Но мы не парились, и поэтому от всего происходящего получали удовольствие. К тому же, в качестве бонуса за причинённые неудобства менеджер повторила нам напитки и не включила в счёт по ошибочные сашими. Дальнейшее обследование Арбата показало, что на всей улице работал, кажется, один единственный Кофе-Хаус, в котором можно было отогреться и взбодриться чашечкой другой карамельного капучино.

Ну а потом новый год, все дела... На следующий день прогулки по Москве, лицезрение вымерших агрессивно бизнес отмоделенных моллов (господи, как они деньги-то зарабатывают?), открытие новых сортов любимой линейки элей в чуть ли не единственном в округе работающем «Перекрёстке». Потом — вокзал, борьба с внезапно накатившей грустью, осознание того, что единственной «зоной безопасности» во всём городе по-прежнему остаётся моя квартира. Там тепло, там чайничек на свечке, четыре вида чая на выбор, кофе, бейлиз, и просторный стол на кухне, где можно разложиться с книжкой или своими записями.

Первоначальный план состоял в том, чтобы дождаться своего поезда в Питер на вокзале или где-нибудь поблизости. Но оказавшись на «Площади трёх В» я понял, что жестоко ошибся. Кишащие бомжами переходы, пропахшие застарелым потом, мочой и гнилью, лежащие то тут то там тела, пошатывающися стоя и замирающие на корточках гопники, в общем — весь цвет (и пах).

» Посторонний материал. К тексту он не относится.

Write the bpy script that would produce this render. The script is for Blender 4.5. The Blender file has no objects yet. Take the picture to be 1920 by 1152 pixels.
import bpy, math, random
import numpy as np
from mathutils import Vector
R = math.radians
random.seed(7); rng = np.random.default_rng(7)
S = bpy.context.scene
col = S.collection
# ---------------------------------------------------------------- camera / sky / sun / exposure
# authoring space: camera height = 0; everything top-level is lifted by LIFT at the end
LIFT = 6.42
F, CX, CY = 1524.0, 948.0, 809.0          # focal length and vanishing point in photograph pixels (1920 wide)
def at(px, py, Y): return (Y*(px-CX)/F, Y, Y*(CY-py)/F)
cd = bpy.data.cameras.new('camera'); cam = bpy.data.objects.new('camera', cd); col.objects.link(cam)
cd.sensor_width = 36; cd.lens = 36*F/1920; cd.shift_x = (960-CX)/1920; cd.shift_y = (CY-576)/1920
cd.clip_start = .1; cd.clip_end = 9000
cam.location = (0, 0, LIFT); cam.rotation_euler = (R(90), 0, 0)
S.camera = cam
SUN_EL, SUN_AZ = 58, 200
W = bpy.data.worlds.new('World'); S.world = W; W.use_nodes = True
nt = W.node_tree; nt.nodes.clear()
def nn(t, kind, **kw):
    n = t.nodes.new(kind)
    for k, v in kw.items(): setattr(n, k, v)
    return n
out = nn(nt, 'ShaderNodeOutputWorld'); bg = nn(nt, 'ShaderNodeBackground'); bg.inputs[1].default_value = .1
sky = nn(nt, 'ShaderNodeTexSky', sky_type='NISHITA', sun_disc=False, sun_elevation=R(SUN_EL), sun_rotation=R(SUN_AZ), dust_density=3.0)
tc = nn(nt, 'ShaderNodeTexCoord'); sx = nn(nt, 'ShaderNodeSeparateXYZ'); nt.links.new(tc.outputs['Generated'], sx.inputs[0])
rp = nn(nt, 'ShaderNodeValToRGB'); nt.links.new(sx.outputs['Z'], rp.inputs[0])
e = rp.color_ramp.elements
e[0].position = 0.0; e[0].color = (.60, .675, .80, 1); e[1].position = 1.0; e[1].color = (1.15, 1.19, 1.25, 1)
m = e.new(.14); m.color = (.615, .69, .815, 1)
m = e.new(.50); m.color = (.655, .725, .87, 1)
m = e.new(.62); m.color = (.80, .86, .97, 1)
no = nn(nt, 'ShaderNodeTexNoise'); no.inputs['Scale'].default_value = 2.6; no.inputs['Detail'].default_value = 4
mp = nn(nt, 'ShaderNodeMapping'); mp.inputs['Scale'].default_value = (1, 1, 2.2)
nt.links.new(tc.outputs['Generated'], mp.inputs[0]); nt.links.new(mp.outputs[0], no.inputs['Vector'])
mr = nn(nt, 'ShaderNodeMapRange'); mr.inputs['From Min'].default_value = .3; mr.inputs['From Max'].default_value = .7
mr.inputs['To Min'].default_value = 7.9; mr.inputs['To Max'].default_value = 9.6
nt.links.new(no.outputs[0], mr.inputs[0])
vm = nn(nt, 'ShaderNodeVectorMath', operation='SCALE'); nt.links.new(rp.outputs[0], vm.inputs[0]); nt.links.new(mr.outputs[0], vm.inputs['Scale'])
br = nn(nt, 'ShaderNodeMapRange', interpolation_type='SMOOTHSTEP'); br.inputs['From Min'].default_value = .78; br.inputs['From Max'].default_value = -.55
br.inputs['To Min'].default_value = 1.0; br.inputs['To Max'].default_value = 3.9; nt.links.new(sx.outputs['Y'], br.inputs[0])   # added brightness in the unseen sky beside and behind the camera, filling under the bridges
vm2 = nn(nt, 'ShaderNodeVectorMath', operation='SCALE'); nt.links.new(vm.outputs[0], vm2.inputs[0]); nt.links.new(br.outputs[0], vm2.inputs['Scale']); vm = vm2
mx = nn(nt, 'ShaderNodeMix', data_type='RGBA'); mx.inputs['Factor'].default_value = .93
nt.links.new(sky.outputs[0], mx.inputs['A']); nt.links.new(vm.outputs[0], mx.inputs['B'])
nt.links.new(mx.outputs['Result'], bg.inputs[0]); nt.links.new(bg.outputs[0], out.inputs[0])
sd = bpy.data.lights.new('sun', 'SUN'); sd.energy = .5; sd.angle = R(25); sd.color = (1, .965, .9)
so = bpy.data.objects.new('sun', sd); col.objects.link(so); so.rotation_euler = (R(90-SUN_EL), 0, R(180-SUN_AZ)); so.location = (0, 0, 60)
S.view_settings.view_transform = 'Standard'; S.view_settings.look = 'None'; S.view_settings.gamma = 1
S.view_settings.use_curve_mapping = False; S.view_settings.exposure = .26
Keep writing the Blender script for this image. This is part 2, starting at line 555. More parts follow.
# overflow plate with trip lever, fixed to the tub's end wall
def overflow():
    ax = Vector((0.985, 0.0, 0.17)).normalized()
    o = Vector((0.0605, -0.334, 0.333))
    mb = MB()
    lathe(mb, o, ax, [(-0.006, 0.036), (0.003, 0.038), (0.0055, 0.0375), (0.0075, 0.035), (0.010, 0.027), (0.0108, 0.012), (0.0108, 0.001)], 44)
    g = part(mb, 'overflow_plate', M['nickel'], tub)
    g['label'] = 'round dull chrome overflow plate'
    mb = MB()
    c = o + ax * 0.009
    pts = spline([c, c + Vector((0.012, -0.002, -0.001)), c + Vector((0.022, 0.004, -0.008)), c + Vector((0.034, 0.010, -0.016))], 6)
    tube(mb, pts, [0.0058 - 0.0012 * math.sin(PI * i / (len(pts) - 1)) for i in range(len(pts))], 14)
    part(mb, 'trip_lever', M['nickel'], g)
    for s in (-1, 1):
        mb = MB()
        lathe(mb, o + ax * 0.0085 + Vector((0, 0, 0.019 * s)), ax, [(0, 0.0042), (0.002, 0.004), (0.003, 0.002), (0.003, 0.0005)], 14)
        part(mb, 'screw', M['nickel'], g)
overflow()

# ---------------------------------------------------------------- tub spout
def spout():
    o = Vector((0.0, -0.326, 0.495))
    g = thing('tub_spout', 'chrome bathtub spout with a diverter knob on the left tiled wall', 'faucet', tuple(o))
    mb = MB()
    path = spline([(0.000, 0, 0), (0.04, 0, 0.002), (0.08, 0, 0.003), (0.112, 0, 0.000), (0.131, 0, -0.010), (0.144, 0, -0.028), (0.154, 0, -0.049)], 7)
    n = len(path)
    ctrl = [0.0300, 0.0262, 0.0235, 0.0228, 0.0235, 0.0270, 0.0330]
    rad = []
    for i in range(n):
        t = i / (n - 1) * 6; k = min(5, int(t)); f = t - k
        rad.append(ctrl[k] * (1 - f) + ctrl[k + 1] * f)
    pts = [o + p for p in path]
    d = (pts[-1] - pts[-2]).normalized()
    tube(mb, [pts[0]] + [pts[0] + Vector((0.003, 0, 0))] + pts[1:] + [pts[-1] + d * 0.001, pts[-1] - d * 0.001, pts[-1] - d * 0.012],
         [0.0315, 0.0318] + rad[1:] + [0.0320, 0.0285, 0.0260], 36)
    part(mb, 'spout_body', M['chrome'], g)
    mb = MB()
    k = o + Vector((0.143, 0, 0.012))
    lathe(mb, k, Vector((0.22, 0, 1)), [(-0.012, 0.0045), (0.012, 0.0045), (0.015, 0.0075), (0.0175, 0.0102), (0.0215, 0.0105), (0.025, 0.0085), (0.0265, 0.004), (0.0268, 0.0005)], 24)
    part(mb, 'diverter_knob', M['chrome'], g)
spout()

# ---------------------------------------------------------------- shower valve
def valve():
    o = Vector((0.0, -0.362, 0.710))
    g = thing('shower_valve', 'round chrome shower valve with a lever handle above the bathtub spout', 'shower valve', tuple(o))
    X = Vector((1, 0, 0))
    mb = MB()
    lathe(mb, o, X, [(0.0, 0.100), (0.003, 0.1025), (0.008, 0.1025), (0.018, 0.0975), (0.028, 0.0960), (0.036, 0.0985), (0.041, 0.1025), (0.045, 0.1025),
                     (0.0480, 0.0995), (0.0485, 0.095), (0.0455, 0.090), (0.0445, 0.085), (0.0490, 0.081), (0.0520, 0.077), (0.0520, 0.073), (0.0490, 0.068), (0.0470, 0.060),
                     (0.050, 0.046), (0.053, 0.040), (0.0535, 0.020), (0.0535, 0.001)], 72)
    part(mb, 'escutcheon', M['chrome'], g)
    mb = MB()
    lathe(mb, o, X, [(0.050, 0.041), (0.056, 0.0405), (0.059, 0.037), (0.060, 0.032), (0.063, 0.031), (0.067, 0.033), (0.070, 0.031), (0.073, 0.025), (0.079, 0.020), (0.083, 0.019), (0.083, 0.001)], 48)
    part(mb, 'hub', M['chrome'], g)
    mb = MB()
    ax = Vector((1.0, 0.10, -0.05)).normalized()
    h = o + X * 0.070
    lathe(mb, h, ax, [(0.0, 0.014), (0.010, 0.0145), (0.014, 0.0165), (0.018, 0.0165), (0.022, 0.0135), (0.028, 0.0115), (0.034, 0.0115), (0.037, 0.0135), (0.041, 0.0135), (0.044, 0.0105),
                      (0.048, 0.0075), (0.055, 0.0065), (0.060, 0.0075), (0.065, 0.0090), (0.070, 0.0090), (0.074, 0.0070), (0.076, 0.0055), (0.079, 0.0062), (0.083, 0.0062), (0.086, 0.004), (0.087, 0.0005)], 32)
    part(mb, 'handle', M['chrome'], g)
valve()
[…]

Всю дорогу домой я медитировал, пытаясь обнаружить то, что же так упорно заставляет меня держаться за свою грусть. Ведь если удастся найти и отпустить, тогда... Хорошо, что если представить себе, что мне хорошо. Как бы это могло быть? Напряглось что-то внутри. Вот это что-то нужно расслабить, не совершая резких движений. Не насиловать, но убедить, успокоить, разрешить расслабиться. И вдруг, как будто само по себе — настроение меняется. Ты уже не маленький грустный мальчик, ты — дерзкий путешественник, намотавший уже немало километров, многое повидавший на своём пути. Так оно намного лучше.

А потом — Питер, Сашенька, экскурсия по культурной столице, разговоры, местные хипстеры, сидр, скрабл, «жопарозон» и первое место на foursquare. Только вошёл во вкус, как уже пора отправляться на вокзал, погружаться на «Сапсанчик». Отличная штука, между прочим — три с половиной часа, и ты в Москве.